I was debating between using a DecisionTreeClassifer() versus a RandomForestClassifer(), so I calculated their F1-scores.

F1 scores for both classifiers

Since the RandomForestClassifier() had a higher F1 score, I went with that classifer for my model. I performed GridSearch and fit my model and rechecked the F1 scores, which improved greatly:

F1 scores for training and test data

I also calculated the feature importance for this data and plotted them out.
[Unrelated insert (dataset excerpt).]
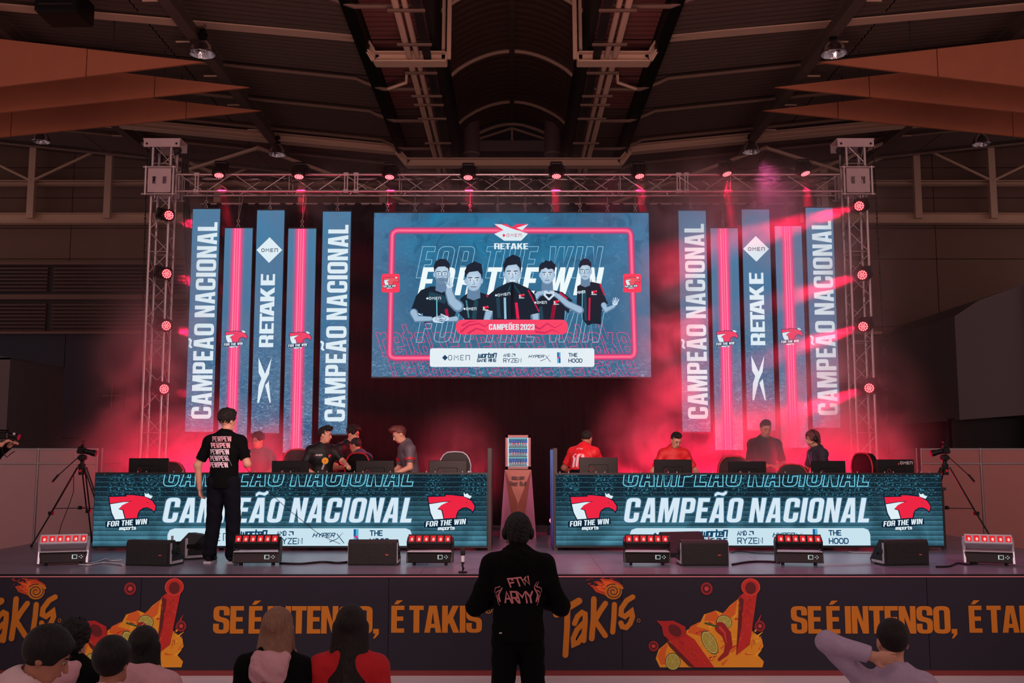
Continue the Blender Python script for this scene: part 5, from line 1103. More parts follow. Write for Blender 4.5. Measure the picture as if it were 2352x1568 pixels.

Plot of Importance by Feature

Feature importance

It looks like the total amount spent in transactions affects the offer success the most. This feature takes up the majority of the importance, but is followed by income and offer duration.

Conclusion

Based on the model above, it looks like the most influential factor in determining whether an offer will be successful or not was the amount of money a customer has spent on transactions. Logically, this makes sense, as a customer will most likely be thinking about how much money they have spent on previous purchases. However, the model doesn’t tell us whether high spenders or budgeters are more likely to make a transaction based on an offer. In the future, a feature categorizing high to moderate to low spenders based on the totalamount column could help elucidate this. Starbucks could even implement this feature to target high spending or low spending customers.

The data itself could be diversified as well. Whether users purchase items via the app or in store could be an interesting variable to determine if offers are being used in transactions. Regional data could also be useful, as some Starbucks don’t accept the same offers as others, even if a customer receives an offer, which could count as an unsuccessful offer even if the customer was attempting to use the offer. Regional data may also affect customer profile data as well.

Overall, the data allowed us to make some interesting discoveries regarding what influences an offer acceptance to turn into a successful transaction.